Scripts that build scenes:

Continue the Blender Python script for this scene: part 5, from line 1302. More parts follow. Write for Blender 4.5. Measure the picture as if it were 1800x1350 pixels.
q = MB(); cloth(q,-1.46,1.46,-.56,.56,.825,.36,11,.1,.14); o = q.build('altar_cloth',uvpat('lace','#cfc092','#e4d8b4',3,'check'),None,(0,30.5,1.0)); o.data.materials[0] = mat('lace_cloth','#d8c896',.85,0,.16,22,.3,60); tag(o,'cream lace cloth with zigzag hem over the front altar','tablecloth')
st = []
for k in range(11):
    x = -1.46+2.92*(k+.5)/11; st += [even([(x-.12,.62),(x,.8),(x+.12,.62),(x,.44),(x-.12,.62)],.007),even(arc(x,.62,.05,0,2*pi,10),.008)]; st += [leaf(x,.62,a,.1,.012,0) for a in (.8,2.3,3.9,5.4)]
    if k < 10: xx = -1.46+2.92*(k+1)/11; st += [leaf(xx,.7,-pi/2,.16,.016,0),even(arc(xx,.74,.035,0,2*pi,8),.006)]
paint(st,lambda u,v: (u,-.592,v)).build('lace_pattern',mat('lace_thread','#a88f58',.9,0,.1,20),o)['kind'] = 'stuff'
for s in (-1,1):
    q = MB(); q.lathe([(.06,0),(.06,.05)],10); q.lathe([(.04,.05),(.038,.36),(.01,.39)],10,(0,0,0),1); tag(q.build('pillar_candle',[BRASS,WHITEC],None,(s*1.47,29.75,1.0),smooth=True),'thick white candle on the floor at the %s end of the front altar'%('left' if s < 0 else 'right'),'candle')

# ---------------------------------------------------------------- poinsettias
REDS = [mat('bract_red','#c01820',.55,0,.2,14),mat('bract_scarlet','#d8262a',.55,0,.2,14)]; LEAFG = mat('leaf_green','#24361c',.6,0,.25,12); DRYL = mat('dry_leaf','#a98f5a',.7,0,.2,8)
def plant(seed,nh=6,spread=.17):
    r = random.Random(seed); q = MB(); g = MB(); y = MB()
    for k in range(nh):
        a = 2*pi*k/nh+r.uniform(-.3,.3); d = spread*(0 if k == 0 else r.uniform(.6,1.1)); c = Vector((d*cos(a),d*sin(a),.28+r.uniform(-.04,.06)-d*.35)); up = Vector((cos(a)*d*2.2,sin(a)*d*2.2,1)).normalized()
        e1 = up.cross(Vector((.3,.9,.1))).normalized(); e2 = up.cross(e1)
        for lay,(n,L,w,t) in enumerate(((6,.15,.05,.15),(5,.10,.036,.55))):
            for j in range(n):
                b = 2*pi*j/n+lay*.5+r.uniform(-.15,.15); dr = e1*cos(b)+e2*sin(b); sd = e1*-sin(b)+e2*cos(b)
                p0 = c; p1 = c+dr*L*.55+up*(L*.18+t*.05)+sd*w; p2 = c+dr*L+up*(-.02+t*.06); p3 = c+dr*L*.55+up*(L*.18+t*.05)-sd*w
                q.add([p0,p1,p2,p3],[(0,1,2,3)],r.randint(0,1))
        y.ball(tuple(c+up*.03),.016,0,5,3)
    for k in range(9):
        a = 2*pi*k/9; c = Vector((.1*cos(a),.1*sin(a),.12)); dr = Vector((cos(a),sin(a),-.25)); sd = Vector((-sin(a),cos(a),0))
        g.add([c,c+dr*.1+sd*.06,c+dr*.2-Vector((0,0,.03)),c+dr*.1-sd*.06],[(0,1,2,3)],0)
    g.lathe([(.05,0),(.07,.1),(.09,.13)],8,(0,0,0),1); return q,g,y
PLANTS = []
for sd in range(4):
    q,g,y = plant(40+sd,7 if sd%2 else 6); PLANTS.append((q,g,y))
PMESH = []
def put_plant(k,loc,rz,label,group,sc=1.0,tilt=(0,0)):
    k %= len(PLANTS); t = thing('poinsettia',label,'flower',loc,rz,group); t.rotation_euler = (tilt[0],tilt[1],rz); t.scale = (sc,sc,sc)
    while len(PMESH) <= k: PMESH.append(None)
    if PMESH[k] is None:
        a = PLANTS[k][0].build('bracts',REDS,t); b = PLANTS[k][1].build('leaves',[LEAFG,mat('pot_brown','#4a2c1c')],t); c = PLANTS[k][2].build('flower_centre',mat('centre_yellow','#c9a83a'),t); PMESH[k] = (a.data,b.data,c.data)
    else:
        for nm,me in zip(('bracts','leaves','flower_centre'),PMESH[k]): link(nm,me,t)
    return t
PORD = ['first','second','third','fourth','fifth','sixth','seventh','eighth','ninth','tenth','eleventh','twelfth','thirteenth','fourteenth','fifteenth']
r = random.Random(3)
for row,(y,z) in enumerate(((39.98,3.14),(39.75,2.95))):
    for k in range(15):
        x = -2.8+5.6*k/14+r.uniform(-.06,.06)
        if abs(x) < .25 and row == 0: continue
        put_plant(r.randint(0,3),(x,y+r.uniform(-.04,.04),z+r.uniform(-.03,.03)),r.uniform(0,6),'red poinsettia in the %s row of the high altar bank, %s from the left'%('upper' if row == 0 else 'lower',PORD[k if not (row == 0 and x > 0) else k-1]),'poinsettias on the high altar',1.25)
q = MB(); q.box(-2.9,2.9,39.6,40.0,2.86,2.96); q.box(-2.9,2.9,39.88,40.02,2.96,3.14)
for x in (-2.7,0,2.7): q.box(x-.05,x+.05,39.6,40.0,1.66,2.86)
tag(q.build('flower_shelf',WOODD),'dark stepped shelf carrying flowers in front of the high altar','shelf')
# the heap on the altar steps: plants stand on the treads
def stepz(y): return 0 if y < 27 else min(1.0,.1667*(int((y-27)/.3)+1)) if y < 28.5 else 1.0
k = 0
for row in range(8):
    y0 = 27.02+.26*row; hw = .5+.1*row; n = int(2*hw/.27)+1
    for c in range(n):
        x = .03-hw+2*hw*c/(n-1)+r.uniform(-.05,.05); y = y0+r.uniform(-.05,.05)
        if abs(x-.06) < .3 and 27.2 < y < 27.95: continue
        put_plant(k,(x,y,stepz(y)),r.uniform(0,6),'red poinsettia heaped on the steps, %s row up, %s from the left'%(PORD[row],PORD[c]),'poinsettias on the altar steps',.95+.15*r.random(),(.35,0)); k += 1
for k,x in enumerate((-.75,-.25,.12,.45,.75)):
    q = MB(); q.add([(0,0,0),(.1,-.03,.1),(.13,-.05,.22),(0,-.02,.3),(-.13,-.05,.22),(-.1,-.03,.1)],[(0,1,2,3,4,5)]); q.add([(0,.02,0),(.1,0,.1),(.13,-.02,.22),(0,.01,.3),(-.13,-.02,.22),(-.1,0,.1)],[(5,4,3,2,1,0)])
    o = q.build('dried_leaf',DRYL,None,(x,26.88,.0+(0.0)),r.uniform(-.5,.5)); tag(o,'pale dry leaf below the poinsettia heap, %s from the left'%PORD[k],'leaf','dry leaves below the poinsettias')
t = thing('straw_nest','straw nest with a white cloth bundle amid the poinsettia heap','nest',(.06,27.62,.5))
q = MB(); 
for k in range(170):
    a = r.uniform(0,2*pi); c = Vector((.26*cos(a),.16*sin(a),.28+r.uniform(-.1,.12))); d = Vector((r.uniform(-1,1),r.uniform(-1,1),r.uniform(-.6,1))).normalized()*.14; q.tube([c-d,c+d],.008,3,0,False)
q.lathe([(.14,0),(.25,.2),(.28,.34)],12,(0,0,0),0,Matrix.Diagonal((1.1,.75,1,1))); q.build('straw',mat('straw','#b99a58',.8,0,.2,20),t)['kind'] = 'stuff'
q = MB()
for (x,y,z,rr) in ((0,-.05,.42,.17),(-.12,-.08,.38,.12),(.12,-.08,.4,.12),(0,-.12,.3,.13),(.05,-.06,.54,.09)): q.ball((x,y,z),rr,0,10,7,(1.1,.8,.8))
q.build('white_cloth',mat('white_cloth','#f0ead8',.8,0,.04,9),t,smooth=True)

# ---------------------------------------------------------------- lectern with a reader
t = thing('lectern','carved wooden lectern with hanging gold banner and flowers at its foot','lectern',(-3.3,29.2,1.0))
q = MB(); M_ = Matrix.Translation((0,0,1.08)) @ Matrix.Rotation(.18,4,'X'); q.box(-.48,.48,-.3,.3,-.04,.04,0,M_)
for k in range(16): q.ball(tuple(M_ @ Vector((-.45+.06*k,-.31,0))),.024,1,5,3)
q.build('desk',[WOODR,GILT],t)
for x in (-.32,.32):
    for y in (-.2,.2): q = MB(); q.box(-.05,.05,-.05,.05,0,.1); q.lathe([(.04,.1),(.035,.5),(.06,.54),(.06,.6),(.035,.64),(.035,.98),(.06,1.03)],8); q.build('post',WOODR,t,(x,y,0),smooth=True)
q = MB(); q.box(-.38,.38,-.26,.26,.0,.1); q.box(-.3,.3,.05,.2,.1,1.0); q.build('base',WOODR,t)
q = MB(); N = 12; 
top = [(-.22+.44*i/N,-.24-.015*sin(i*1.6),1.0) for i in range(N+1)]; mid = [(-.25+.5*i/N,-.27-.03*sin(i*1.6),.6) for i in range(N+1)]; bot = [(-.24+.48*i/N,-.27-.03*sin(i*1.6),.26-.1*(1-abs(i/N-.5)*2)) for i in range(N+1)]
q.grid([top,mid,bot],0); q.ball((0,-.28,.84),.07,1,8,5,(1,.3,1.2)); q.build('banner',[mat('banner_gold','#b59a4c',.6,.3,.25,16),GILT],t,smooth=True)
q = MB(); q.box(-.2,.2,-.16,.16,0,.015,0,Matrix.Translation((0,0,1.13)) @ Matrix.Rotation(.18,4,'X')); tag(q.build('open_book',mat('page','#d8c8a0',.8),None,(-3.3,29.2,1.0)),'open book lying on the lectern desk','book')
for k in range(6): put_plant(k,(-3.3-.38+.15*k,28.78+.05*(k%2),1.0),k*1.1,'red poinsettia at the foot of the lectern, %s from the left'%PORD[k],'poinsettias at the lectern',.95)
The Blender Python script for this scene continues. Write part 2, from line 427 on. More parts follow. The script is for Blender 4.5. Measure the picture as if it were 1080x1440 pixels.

Directions for this task: Return, word for word, every line from the top of the entries down to the line that holds "q = MB(); q.lathe([(.06,0),(.06,.05)],10);", both included.

Task response:
Continue the Blender Python script for this scene: part 5, from line 1302. More parts follow. Write for Blender 4.5. Measure the picture as if it were 1800x1350 pixels.
q = MB(); cloth(q,-1.46,1.46,-.56,.56,.825,.36,11,.1,.14); o = q.build('altar_cloth',uvpat('lace','#cfc092','#e4d8b4',3,'check'),None,(0,30.5,1.0)); o.data.materials[0] = mat('lace_cloth','#d8c896',.85,0,.16,22,.3,60); tag(o,'cream lace cloth with zigzag hem over the front altar','tablecloth')
st = []
for k in range(11):
    x = -1.46+2.92*(k+.5)/11; st += [even([(x-.12,.62),(x,.8),(x+.12,.62),(x,.44),(x-.12,.62)],.007),even(arc(x,.62,.05,0,2*pi,10),.008)]; st += [leaf(x,.62,a,.1,.012,0) for a in (.8,2.3,3.9,5.4)]
    if k < 10: xx = -1.46+2.92*(k+1)/11; st += [leaf(xx,.7,-pi/2,.16,.016,0),even(arc(xx,.74,.035,0,2*pi,8),.006)]
paint(st,lambda u,v: (u,-.592,v)).build('lace_pattern',mat('lace_thread','#a88f58',.9,0,.1,20),o)['kind'] = 'stuff'
for s in (-1,1):
    q = MB(); q.lathe([(.06,0),(.06,.05)],10); q.lathe([(.04,.05),(.038,.36),(.01,.39)],10,(0,0,0),1); tag(q.build('pillar_candle',[BRASS,WHITEC],None,(s*1.47,29.75,1.0),smooth=True),'thick white candle on the floor at the %s end of the front altar'%('left' if s < 0 else 'right'),'candle')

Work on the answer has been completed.